DATA SECTION ::
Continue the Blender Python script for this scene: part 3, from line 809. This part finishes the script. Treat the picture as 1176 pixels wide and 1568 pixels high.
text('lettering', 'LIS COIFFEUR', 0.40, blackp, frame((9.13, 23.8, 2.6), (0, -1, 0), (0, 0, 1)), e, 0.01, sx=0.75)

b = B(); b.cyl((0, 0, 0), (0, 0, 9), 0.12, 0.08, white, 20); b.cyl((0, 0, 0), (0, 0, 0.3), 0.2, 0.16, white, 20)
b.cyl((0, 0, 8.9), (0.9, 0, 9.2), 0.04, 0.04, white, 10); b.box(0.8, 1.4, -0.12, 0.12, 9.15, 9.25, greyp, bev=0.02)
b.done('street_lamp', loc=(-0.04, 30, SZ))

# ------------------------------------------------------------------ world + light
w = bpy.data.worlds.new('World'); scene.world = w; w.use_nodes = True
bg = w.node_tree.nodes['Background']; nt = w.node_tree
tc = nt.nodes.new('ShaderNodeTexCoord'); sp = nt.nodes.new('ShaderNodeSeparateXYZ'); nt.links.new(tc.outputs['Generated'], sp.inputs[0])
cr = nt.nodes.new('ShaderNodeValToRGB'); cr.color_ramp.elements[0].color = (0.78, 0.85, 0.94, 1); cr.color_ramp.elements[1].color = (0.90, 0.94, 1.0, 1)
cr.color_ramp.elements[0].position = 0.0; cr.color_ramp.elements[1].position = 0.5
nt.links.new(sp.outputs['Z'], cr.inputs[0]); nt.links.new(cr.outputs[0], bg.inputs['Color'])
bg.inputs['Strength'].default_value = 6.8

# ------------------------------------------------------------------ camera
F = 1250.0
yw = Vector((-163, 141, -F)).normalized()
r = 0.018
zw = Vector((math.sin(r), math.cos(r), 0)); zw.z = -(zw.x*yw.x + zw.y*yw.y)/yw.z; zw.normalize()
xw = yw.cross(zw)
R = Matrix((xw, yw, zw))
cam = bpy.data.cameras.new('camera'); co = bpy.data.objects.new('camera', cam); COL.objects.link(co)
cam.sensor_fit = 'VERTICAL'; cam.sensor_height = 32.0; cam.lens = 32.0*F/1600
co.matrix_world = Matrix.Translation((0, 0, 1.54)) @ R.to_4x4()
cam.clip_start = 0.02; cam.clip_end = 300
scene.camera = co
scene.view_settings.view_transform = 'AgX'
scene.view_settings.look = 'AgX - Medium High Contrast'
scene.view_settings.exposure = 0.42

AIM OF THE EXERCISE ::
Print exactly, and only, the lines beginning at the top of the listing and ending at the line with "b.done('street_lamp', loc=(-0.04, 30, SZ))".

RIGHT ANSWER ::
Continue the Blender Python script for this scene: part 3, from line 809. This part finishes the script. Treat the picture as 1176 pixels wide and 1568 pixels high.
text('lettering', 'LIS COIFFEUR', 0.40, blackp, frame((9.13, 23.8, 2.6), (0, -1, 0), (0, 0, 1)), e, 0.01, sx=0.75)

b = B(); b.cyl((0, 0, 0), (0, 0, 9), 0.12, 0.08, white, 20); b.cyl((0, 0, 0), (0, 0, 0.3), 0.2, 0.16, white, 20)
b.cyl((0, 0, 8.9), (0.9, 0, 9.2), 0.04, 0.04, white, 10); b.box(0.8, 1.4, -0.12, 0.12, 9.15, 9.25, greyp, bev=0.02)
b.done('street_lamp', loc=(-0.04, 30, SZ))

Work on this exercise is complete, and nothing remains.